Recent
re-runs on one of our cable channels reminded me that the last of my boyhood
heroes died years long ago. The Lone Ranger went to his eternal reward. And for
those of us who spent hours on end pretending to be this masked man who saved
the world from evil, it was a justifiable reward.
Back
then it was easy to know right from wrong, hero from villain. The good guy wore
a white hat; bad guys dressed in black, except maybe Hopalong Cassidy. It was
all so simple and even so theologically correct: white for good and purity; bad
for sin and evil. In the end, the good guys always won and the bad guys always
lost. That's the way it was and that's the way it should always be.
What
was even more fascinating was that the good guys, like the Lone Ranger, were
like mythic heroes who rode into town, cleaned up the mess, and rode out before
they could be properly honored. And no one knew who they really were.

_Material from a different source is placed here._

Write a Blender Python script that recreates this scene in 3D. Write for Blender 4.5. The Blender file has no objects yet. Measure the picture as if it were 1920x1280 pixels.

And that
was just fine for it lent an aura to the belief that all we need is someone to
save us from evil and all will be well, very well at that.
No
more. Not only do we have a difficult time deciding who the good guys and the
bad guys are because they all look alike, we make our heroes larger than life
-- and they like it that way. They have flaws but we conveniently overlook
them. Humility has gone the way of the masked man and the white hat.
That
is not to say that the good old days of my youth were so wonderful and that
these days pale in comparison. While it may have been wonderful to be able to
easily separate bad from good, white from black, in hindsight it was not so
simple. We made it that way because we wanted it that way. We knew who the
enemy was and we named the enemy: sin, communism, the Democratic/Republican
Party, you-name-it.
It
may be comforting to be able to be able to categorize good from bad as easily
as we did by the color of the hat a cowboy wore. But even then we knew it was
not that simple. We just allowed ourselves to believe it was so that we did not
have to think about it. It made for a simpler life style.
Now
life is complicated, fast and confusing. But we still seem to need an enemy. We
need to personify evil. If it wasn't Demon Rum, it was the hedonistic Zelda
Fitzgerald and her Flapper friends. If it wasn't Hitler, it was Stalin. If it
wasn't a person, it was communism. If it wasn't civil rights agitators, it was
war protestors or women's libbers or gay-rights advocates.
But
why do we need an enemy? Pogo said that
the enemy is us. Pogo was right. Each of us is our own worst enemy. Jesus came
specifically to save us from ourselves, from believing that as long as we can
find someone worse than we are, we are all right. Our hat may not be white, we
say, but at least it is cleaner than someone else's. Wrong: it's still
dirty. No one wears a white hat save
Jesus, who is the only one who truly saves.